In the listing below, identify each line with the word "from" and return those lines.

***

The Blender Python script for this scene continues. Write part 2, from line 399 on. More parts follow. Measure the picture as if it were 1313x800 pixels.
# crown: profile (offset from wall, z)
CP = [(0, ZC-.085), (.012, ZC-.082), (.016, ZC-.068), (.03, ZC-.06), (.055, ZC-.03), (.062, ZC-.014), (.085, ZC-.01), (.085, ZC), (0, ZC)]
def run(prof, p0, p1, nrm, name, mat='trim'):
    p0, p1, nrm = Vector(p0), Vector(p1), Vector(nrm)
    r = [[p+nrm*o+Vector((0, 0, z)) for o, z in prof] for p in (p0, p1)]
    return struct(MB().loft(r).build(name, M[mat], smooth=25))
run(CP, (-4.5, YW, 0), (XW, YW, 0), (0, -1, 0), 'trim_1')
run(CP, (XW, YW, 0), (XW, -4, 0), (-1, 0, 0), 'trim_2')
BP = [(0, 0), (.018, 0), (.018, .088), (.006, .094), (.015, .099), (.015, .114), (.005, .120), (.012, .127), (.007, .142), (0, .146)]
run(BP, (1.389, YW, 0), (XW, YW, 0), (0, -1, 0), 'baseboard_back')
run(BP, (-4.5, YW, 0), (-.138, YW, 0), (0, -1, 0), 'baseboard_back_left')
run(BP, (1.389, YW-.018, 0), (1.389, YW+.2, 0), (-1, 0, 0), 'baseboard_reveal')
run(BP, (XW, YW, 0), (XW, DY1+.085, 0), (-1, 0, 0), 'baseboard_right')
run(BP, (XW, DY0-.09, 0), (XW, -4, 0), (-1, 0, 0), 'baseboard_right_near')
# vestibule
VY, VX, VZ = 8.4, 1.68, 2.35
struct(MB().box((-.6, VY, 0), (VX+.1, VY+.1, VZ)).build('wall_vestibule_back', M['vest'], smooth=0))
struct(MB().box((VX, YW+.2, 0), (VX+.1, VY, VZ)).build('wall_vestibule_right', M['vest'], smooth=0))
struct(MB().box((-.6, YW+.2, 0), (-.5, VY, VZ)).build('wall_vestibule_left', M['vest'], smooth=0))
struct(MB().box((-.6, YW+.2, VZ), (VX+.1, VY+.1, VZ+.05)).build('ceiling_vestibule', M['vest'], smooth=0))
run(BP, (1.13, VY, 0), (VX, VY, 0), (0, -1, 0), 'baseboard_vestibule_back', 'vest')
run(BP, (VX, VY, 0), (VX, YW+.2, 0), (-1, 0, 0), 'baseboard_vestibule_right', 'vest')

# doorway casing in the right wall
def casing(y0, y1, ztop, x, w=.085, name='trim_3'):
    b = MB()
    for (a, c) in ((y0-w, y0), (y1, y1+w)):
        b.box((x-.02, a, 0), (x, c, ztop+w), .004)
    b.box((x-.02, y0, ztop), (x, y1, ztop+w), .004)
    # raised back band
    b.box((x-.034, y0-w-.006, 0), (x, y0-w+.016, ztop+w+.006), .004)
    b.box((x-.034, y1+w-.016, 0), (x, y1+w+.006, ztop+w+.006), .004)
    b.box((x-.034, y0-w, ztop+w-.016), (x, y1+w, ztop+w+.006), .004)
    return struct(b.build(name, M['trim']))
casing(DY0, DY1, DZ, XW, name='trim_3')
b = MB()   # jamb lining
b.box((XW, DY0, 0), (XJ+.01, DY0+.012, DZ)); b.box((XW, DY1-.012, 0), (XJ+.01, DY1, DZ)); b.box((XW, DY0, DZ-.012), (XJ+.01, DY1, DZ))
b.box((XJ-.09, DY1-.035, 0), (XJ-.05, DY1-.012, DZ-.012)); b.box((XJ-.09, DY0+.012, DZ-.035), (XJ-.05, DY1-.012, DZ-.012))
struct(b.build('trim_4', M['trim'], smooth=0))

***

**Result of this exercise:**
The Blender Python script for this scene continues. Write part 2, from line 399 on. More parts follow. Measure the picture as if it were 1313x800 pixels.
# crown: profile (offset from wall, z)